— begin Data section —

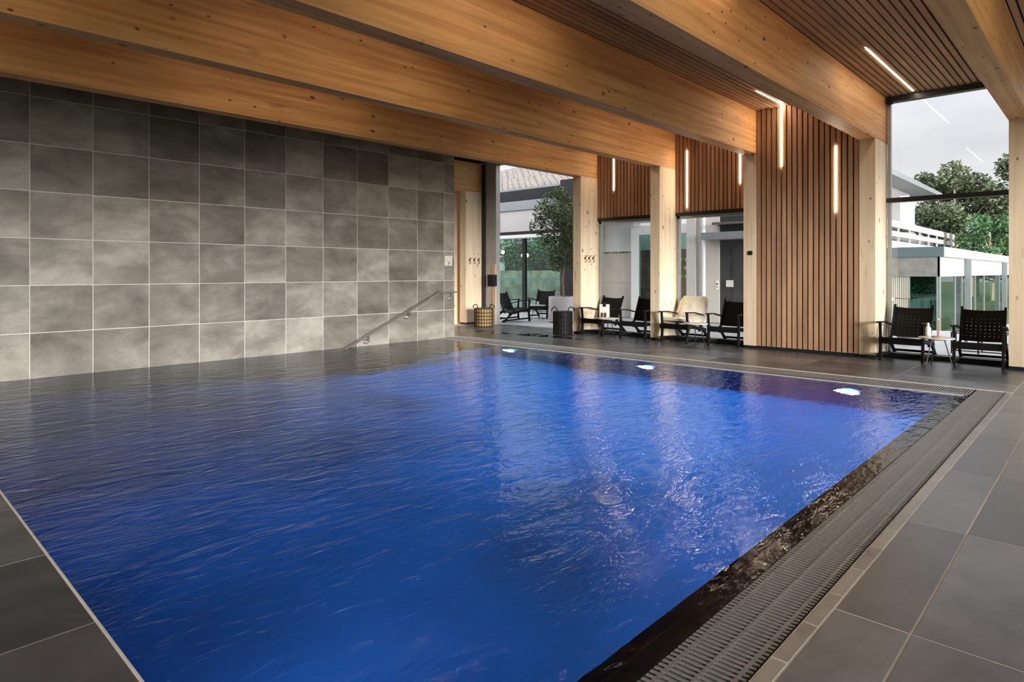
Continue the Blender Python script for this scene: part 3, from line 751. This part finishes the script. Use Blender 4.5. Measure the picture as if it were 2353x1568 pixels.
# thin puddles on the stone floor by the doorway
pm = bpy.data.materials.new('puddle'); pm.use_nodes = True; t_ = pm.node_tree; t_.nodes.clear()
a_ = N(t_, 'ShaderNodeBsdfTransparent'); a_.inputs[0].default_value = (.55, .53, .52, 1); g_ = N(t_, 'ShaderNodeBsdfGlossy'); g_.inputs['Roughness'].default_value = .03
f_ = N(t_, 'ShaderNodeFresnel'); f_.inputs['IOR'].default_value = 1.33; x_m = N(t_, 'ShaderNodeMixShader'); o_ = N(t_, 'ShaderNodeOutputMaterial')
for p_, q_ in ((f_.outputs[0], x_m.inputs[0]), (a_.outputs[0], x_m.inputs[1]), (g_.outputs[0], x_m.inputs[2]), (x_m.outputs[0], o_.inputs[0])): t_.links.new(p_, q_)
for k, (x, y, rx, ry, lab) in enumerate([(9.75, 9.75, .14, .55, 'long thin puddle on the stone floor right of the tiled wall end'), (9.9, 8.7, .25, .45, 'irregular puddle on the stone floor in front of the open doorway'), (9.95, 7.95, .16, .35, 'small puddle on the floor in front of the black basket')]):
    m = MB(); n = 40
    m.v = [(0, 0, 0)]+[(rx*(1+.45*noise.noise(Vector((math.cos(2*PI*j/n)*2, math.sin(2*PI*j/n)*2, k*9.))))*math.cos(2*PI*j/n), ry*(1+.55*noise.noise(Vector((math.cos(2*PI*j/n)*2.5, math.sin(2*PI*j/n)*2.5, k*5.+3))))*math.sin(2*PI*j/n), 0) for j in range(n)]
    m.f = [(0, 1+j, 1+(j+1) % n) for j in range(n)]
    tag(m.build('puddle', pm, None, (x, y, .0022)), lab, 'puddle', 'puddles on the stone floor')

# round side tables
def make_table():
    t = link('side_table', None)
    MB().lathe([(.20, .388), (.212, .392), (.215, .400), (.213, .406)], k=32).build('tabletop', M['tabletop'], t)
    MB().lathe([(.12, .374), (.125, .387)], k=16).build('hub', M['frame'], t)
    for k in range(3):
        a = 2*PI*k/3+.5
        MB().tube([(.09*math.cos(a), .09*math.sin(a), .38), (.19*math.cos(a), .19*math.sin(a), 0)], .008, 6).build('leg', M['frame'], t)
    return t
tb0 = make_table()
for k, (x, y, lab) in enumerate([(10.36, 1.77, 'small round table with black pin legs between the right-hand chairs'), (10.38, 5.36, 'small empty round table in front of the cream-covered chair'), (10.36, 7.22, 'small round table with a menu stand between the left pair of chairs'), (13.12, 11.42, 'small round table on the terrace between two lounge chairs')]):
    o = tb0 if k == 0 else copy_tree(tb0); o.location = (x, y, 0); tag(o, lab, 'table', 'small round side tables')
t = thing('menu_stand', 'wooden stand holding a pale menu sheet on the left table', 'menu stand', (10.30, 7.24, .406), math.radians(200))
MB().box(-.05, .05, -.07, .07, 0, .02).build('base', M['wood_holder'], t)
MB().box(-.004, .004, -.10, .10, .02, .27).build('sheet', M['paper'], t)
MB().box(-.01, .012, -.03, .03, .22, .30).build('clip', M['frame'], t)
for dx in (-.02, .02): MB().lathe([(.014, 0), (.014, .07), (.006, .09)], (.03, dx*1.6, .02), 8).build('bottle', plain('brown_glass', (.10, .03, .02), .2), t)
t = thing('candle_stick', 'tall wooden stick on a round base on the right-hand table', 'candlestick', (10.40, 1.76, .406))
MB().lathe([(.075, 0), (.078, .006), (.075, .014)], k=24).build('base', M['wood_holder'], t); MB().box(-.012, .012, -.012, .012, .014, .235).build('stick', M['wood_holder'], t); MB().lathe([(.012, .235), (.013, .25), (.004, .258)], k=10).build('tip', M['white'], t)
t = thing('white_bottle', 'white bottle behind the wooden stick on the right-hand table', 'bottle', (10.53, 1.90, .406))
MB().lathe([(.032, 0), (.036, .01), (.036, .11), (.018, .14), (.015, .16)], k=16).build('body', M['white'], t); MB().lathe([(.014, .16), (.014, .18), (.01, .185)], k=10).build('cap', M['white'], t)
t = thing('drinking_glass', 'glass on the terrace table beside the lounge chairs', 'glass', (13.12, 11.42, .406))
MB().lathe([(.03, 0), (.034, .13)], k=14).build('body', M['glass'], t); MB().lathe([(.026, .01), (.03, .09)], k=14).build('drink', M['white'], t)

# ------------------------------------------------------------------ baskets
def basket(loc, rx, h, mat, dark_side, label):
    t = thing('towel_basket', label, 'basket', loc, 0)
    k = 22; core = MB().lathe([(rx*.93, 0.01), (rx*.95, h*.98)], k=28).build('liner', M['rattan_dark'] if dark_side else M['wicker'], t)
    hoop = MB()
    for z in (0.012, h*.22, h*.40, h*.58, h*.76, h*.985):
        hoop.tube([(rx*math.cos(2*PI*j/28), rx*math.sin(2*PI*j/28), z) for j in range(29)], .008, 5)
    hoop.build('hoop', M['rattan_dark'], t)
    for j in range(k):
        a = 2*PI*j/k; MB().tube([(rx*math.cos(a), rx*math.sin(a), 0), (rx*math.cos(a), rx*math.sin(a), h)], .006, 5).build('stake', M['rattan_dark'], t)
    for s in (-1, 1):
        MB().tube([(rx*.55*s+.07*math.cos(a)*0, -.02+.075*math.cos(a), h+.075*math.sin(a)) if False else (rx*.93*s*.7+.0, .08*math.cos(a)+rx*.6*s*-1, h+.09*math.sin(a)) for a in [PI*i/8 for i in range(9)]], .010, 6).build('handle', M['rattan_dark'], t)
    return t
basket((10.66, 11.0, 0), .225, .44, 'wicker', False, 'wicker basket with black hoops standing by the leftmost column')
basket((10.47, 8.42, 0), .20, .48, 'rattan_dark', True, 'black round basket with a handle in front of the coat-hook column')

# ------------------------------------------------------------------ planter with tree
def leafcloud(blobs, n, size, mat, name, parent, seed=1, droop=.2, shell=.35):
    rr = random.Random(seed); m = MB(); tot = sum(b[3]**2 for b in blobs)
    for (x, y, z, r, *sq) in blobs:
        kz = sq[0] if sq else 1
        for _ in range(int(n*r*r/tot)):
            d = Vector((rr.gauss(0, 1), rr.gauss(0, 1), rr.gauss(0, 1))).normalized()
            q = r*(shell+(1-shell)*rr.random()**.5); c = Vector((x, y, z))+Vector((d.x*q, d.y*q, d.z*q*kz))
            a = Vector((rr.gauss(0, 1), rr.gauss(0, 1), rr.gauss(0, .7))).normalized()
            b = a.cross(Vector((rr.gauss(0, 1), rr.gauss(0, 1), rr.gauss(0, 1)))).normalized()
            s = size*rr.uniform(.6, 1.3)
            m.quad(c-a*s, c-b*s*.45, c+a*s, c+b*s*.45)
    o = m.build(name, mat, parent); tag(o, kind='stuff'); return o
pt = thing('potted_tree', 'leafy potted tree in a tall white round planter outside the doorway', 'potted tree', (13.1, 10.52, 0))
MB().lathe([(.36, 0), (.385, .02), (.385, .65), (.375, .665), (.35, .665), (.34, .60)], k=40).build('planter', M['planter'], pt, smooth=True)
MB().lathe([(.345, .55), (.34, .64), (.1, .65)], k=24).build('soil', M['soil'], pt)
tk = MB(); tk.tube([(.02, 0, .6), (.0, .02, 1.1), (.05, 0, 1.6), (.03, .05, 2.1), (.05, .05, 2.6)], .032, 8, .018)
tk.tube([(.05, .0, 1.7), (-.1, .2, 2.0), (-.3, .45, 2.35)], .016, 6, .008); tk.tube([(.04, .03, 2.0), (.1, -.15, 2.3), (.1, -.35, 2.7)], .016, 6, .008)
tk.tube([(.03, .05, 2.1), (-.05, .15, 2.5), (-.1, .3, 3.0)], .014, 6, .008); tk.tube([(.05, 0, 1.5), (.1, -.3, 1.8), (.1, -.5, 2.0)], .012, 6, .007)
tk.build('trunk', M['bark'], pt, smooth=True)
leafcloud([(-.1, .62, 2.95, .30), (-.15, .75, 2.55, .26), (-.1, .6, 2.2, .22), (0, .3, 3.1, .42), (.0, -.05, 2.85, .50), (0, .45, 2.75, .34), (0, -.35, 2.65, .45), (0, .0, 2.3, .42), (0, -.45, 2.2, .42), (0, .35, 2.15, .26), (0, -.25, 1.8, .40), (0, .25, 1.75, .22), (0, -.5, 1.6, .35), (-.1, .15, 1.5, .22), (0, .1, 3.35, .25)], 9000, .034, M['leaf'], 'foliage', pt, 3)

# ------------------------------------------------------------------ terrace and ground
struct(MB().box(XG+.06, 25.0, 7.5, 25, -.3, -.012).build('terrace', M['terrace']), 'pale stone terrace outside')
struct(MB().box(XG+.06, 17.0, -12, 7.5, -.3, -.012).build('terrace', M['terrace']), 'pale stone terrace outside the big window')
struct(MB().box(XG+.2, 200, -90, 120, -1.4, -1.22).build('ground', M['grass']), 'lawn')
struct(MB().box(-60, XG+.1, -90, YS-.3, -1.4, -.35).build('ground', M['grass']), 'lawn beside the hall')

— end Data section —

(What is needed):
Omit the pictures, then repeat exactly each line from the beginning of the listing through the line with "the stone floor')".

(Result):
Continue the Blender Python script for this scene: part 3, from line 751. This part finishes the script. Use Blender 4.5. Measure the picture as if it were 2353x1568 pixels.
# thin puddles on the stone floor by the doorway
pm = bpy.data.materials.new('puddle'); pm.use_nodes = True; t_ = pm.node_tree; t_.nodes.clear()
a_ = N(t_, 'ShaderNodeBsdfTransparent'); a_.inputs[0].default_value = (.55, .53, .52, 1); g_ = N(t_, 'ShaderNodeBsdfGlossy'); g_.inputs['Roughness'].default_value = .03
f_ = N(t_, 'ShaderNodeFresnel'); f_.inputs['IOR'].default_value = 1.33; x_m = N(t_, 'ShaderNodeMixShader'); o_ = N(t_, 'ShaderNodeOutputMaterial')
for p_, q_ in ((f_.outputs[0], x_m.inputs[0]), (a_.outputs[0], x_m.inputs[1]), (g_.outputs[0], x_m.inputs[2]), (x_m.outputs[0], o_.inputs[0])): t_.links.new(p_, q_)
for k, (x, y, rx, ry, lab) in enumerate([(9.75, 9.75, .14, .55, 'long thin puddle on the stone floor right of the tiled wall end'), (9.9, 8.7, .25, .45, 'irregular puddle on the stone floor in front of the open doorway'), (9.95, 7.95, .16, .35, 'small puddle on the floor in front of the black basket')]):
    m = MB(); n = 40
    m.v = [(0, 0, 0)]+[(rx*(1+.45*noise.noise(Vector((math.cos(2*PI*j/n)*2, math.sin(2*PI*j/n)*2, k*9.))))*math.cos(2*PI*j/n), ry*(1+.55*noise.noise(Vector((math.cos(2*PI*j/n)*2.5, math.sin(2*PI*j/n)*2.5, k*5.+3))))*math.sin(2*PI*j/n), 0) for j in range(n)]
    m.f = [(0, 1+j, 1+(j+1) % n) for j in range(n)]
    tag(m.build('puddle', pm, None, (x, y, .0022)), lab, 'puddle', 'puddles on the stone floor')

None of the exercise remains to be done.